Okay, so I’m going to call it. This project is finished.
Well, not finished exactly. No project is ever finished. You can always do more. And so it is with the Zolatron – I have ideas and plans that will keep me happily tinkering away for years.
But I’ve met my main objective – which is to better understand how computers work. I’ve gained insights into subjects like hardware addressing and address decoding, interfaces and their protocols, programming CPLDs, the fundamentals of operating systems and much more. Along the way I’ve honed my circuit and PCB designing skills (mostly through mistakes), I’ve had a lot of fun and I’ve blown up surprisingly few chips. (A few transistors died and a Raspberry Pi is limping badly but that’s about it.)
I’m now at a point where my main attention is going to shift to software. I have one game (Hunt the Zumpus) running well and a couple more in mind.
This was never going to be about capability. I’ve occasionally had people suggest moving up to the 65816 microprocessor, or try pushing the clock speed (it remains stubbornly at 1MHz). But if I wanted performance or capability, I have other toys I could play with. Even many microcontroller boards could easily outperform this machine. And I also have proper computers.

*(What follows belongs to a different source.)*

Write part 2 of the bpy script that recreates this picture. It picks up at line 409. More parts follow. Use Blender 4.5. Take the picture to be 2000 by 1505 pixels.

I don’t even care that the persistent storage achieves transfer speeds of only 500 bytes/sec (read) and 1,000 bytes/sec (write). This project was always about going my own way as much as possible, making things up as I went. I’ve enjoyed the process of thinking, “I wonder if you could do it this way” and finding out the answer. (Sometimes it’s no, but it’s yes more often than you’d think.)
I feel really satisfied that I’ve got to this point. I now have a fun platform that I can play around with.
There may still be blog posts on the Zolatron from time to time, whenever I do something with it I think might be of interest to others. But most of the updating now will be contained on the project’s main pages, where I’m busily adding documentation.